Recorded data:
## Begin
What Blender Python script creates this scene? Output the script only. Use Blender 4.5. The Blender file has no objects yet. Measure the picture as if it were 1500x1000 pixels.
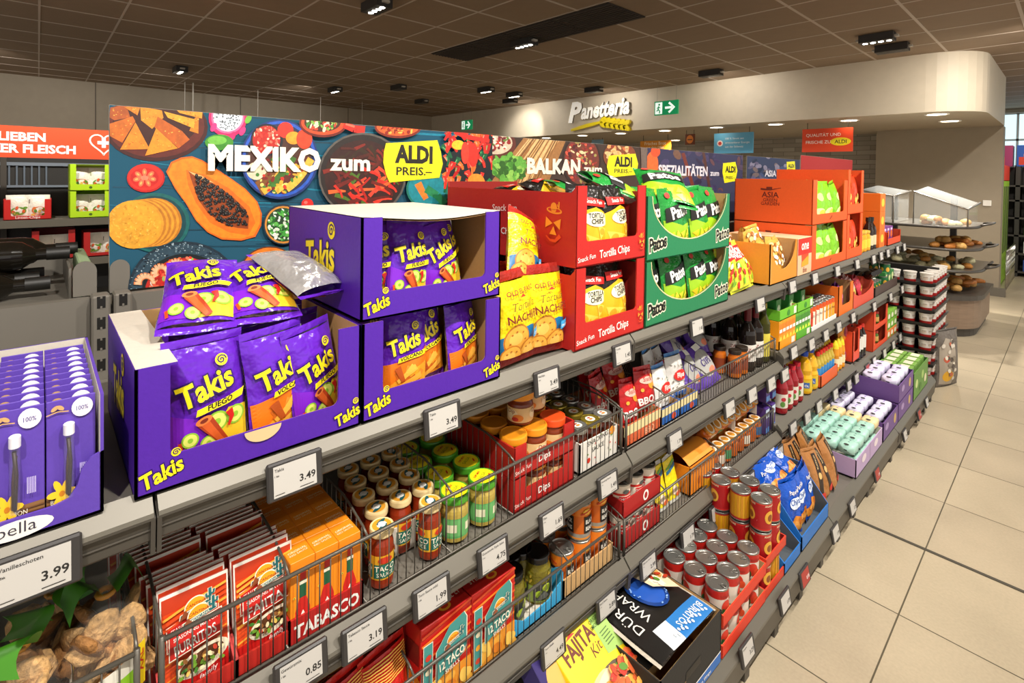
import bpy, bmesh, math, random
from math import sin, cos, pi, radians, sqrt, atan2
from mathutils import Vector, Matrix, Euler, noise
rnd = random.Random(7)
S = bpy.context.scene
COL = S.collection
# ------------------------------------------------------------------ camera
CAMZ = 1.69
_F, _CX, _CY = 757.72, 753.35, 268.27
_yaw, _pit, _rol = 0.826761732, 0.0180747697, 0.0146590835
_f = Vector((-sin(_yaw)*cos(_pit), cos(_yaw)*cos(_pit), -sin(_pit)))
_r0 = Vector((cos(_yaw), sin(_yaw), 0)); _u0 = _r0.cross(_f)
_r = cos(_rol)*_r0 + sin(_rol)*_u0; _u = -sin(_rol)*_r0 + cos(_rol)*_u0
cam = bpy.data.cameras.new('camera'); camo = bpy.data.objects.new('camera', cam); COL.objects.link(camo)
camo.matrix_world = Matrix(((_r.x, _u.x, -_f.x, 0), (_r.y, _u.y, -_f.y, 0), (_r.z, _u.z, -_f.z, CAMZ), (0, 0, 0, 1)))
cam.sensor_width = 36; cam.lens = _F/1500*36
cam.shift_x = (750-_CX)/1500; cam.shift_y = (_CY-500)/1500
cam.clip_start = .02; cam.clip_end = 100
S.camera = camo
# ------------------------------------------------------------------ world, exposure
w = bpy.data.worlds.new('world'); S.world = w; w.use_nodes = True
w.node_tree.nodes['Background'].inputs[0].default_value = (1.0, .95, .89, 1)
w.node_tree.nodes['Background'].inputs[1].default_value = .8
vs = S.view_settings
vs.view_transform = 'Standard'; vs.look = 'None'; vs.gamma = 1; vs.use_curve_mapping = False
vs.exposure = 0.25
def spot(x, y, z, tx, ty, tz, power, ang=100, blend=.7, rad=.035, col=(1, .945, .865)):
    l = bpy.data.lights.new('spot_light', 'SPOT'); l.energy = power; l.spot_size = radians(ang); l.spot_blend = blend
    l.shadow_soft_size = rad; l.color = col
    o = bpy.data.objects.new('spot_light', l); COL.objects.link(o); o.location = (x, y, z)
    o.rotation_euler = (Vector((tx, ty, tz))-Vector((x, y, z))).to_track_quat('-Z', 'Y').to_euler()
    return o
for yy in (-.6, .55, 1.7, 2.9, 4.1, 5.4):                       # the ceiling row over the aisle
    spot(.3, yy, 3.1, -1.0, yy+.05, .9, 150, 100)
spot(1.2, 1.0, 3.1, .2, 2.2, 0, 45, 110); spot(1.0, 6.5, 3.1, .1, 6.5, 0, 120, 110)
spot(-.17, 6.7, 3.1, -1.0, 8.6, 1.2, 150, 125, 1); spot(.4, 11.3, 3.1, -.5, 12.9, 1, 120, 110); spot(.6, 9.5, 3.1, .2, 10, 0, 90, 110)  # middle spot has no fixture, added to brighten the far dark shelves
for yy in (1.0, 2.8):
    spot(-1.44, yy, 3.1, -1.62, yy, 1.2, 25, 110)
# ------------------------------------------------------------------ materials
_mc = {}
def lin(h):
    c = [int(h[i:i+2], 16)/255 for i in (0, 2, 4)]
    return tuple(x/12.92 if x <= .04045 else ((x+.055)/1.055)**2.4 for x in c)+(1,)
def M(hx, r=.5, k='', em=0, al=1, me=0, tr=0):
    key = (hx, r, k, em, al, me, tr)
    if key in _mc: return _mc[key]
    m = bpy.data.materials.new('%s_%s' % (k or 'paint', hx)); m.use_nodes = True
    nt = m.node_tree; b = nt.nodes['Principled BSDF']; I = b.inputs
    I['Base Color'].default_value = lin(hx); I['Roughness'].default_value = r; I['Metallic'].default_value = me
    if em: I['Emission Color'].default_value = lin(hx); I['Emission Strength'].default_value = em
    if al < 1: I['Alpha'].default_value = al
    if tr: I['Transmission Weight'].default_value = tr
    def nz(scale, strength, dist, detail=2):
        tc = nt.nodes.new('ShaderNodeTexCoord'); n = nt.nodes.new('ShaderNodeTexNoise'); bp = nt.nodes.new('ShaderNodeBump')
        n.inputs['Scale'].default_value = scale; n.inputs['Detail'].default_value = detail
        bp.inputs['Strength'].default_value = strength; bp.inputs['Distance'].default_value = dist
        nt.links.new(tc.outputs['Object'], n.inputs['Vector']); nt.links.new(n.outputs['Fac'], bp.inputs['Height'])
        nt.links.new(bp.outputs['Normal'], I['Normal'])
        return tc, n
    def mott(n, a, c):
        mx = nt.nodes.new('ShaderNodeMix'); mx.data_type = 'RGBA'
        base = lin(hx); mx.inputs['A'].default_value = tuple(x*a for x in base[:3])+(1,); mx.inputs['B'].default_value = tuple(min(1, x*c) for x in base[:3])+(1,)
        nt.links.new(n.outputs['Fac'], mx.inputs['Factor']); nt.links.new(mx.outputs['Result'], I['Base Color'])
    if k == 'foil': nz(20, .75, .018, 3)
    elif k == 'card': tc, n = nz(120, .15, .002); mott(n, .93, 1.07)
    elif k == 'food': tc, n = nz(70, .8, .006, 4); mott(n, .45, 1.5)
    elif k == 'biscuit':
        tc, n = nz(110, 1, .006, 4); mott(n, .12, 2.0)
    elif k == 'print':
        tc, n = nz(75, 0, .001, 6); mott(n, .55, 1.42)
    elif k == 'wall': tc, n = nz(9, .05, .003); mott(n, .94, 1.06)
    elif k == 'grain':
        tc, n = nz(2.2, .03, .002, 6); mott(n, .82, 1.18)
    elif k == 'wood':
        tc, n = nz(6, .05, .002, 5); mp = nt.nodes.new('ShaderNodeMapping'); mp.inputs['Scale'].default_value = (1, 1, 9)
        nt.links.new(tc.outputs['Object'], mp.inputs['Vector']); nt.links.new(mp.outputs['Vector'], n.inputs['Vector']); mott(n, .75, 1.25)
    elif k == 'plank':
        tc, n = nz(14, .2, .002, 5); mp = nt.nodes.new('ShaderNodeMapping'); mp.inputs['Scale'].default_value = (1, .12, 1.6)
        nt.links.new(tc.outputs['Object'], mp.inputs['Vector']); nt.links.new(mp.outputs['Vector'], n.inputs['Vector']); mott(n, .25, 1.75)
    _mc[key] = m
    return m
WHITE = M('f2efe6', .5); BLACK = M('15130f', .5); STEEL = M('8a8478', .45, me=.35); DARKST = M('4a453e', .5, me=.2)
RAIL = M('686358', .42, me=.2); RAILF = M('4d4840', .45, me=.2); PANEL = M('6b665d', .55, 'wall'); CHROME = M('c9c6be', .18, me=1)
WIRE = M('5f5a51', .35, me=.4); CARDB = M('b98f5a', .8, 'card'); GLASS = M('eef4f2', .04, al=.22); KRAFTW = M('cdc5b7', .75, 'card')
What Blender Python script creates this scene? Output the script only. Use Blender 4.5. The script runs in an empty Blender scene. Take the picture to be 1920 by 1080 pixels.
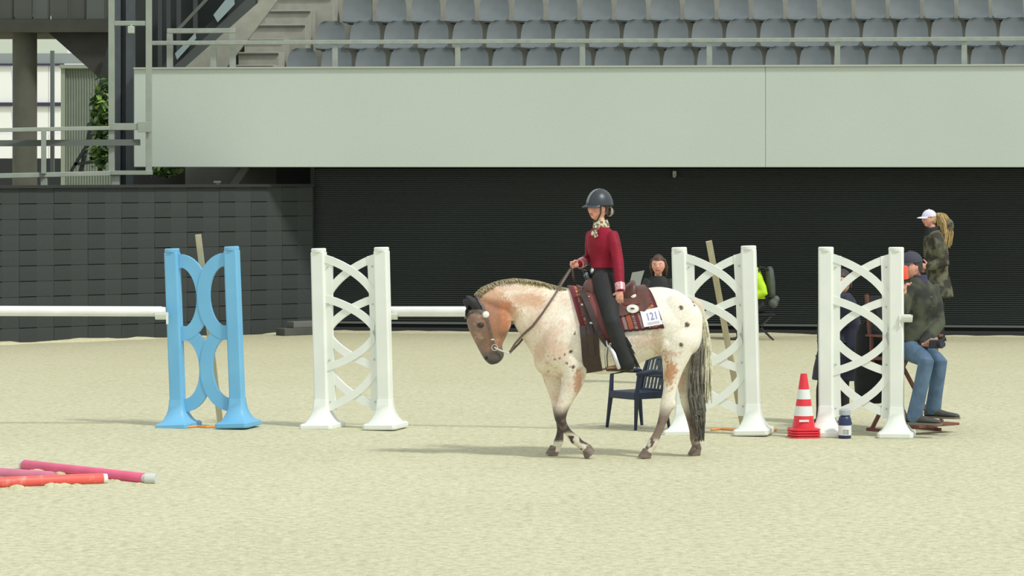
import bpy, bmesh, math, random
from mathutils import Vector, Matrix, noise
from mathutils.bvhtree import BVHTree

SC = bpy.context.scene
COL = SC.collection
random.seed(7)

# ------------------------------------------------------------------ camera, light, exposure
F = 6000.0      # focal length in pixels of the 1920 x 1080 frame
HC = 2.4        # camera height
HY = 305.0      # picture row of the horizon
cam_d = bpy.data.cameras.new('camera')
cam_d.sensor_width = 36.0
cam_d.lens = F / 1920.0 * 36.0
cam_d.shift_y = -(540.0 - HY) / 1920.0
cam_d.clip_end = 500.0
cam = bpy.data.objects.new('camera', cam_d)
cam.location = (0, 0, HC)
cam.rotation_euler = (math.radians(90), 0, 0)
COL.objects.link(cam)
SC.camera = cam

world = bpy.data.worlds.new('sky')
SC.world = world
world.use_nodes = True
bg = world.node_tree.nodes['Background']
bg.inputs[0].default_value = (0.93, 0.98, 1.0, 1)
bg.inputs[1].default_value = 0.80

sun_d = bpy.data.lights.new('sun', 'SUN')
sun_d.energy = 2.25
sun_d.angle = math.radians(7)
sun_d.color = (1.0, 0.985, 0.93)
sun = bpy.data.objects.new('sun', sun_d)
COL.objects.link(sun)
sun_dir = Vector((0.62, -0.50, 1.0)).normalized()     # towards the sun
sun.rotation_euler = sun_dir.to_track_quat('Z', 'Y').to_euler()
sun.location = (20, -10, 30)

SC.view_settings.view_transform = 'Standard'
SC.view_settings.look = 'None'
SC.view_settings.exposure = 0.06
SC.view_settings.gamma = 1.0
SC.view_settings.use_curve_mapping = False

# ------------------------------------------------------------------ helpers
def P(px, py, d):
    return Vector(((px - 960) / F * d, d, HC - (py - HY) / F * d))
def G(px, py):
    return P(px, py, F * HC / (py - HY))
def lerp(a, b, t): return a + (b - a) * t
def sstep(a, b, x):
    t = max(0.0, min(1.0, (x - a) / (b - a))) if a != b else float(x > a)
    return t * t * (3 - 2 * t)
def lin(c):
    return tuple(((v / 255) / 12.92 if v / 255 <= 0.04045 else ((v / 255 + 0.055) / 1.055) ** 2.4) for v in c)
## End
Directions for this task: Starting at the line with "by 1080 pixels." and ending at the line with "SC.camera = cam", copy each line exactly, both ends included. Do not copy the pictures.

Exercise result:
What Blender Python script creates this scene? Output the script only. Use Blender 4.5. The script runs in an empty Blender scene. Take the picture to be 1920 by 1080 pixels.
import bpy, bmesh, math, random
from mathutils import Vector, Matrix, noise
from mathutils.bvhtree import BVHTree

SC = bpy.context.scene
COL = SC.collection
random.seed(7)

# ------------------------------------------------------------------ camera, light, exposure
F = 6000.0      # focal length in pixels of the 1920 x 1080 frame
HC = 2.4        # camera height
HY = 305.0      # picture row of the horizon
cam_d = bpy.data.cameras.new('camera')
cam_d.sensor_width = 36.0
cam_d.lens = F / 1920.0 * 36.0
cam_d.shift_y = -(540.0 - HY) / 1920.0
cam_d.clip_end = 500.0
cam = bpy.data.objects.new('camera', cam_d)
cam.location = (0, 0, HC)
cam.rotation_euler = (math.radians(90), 0, 0)
COL.objects.link(cam)
SC.camera = cam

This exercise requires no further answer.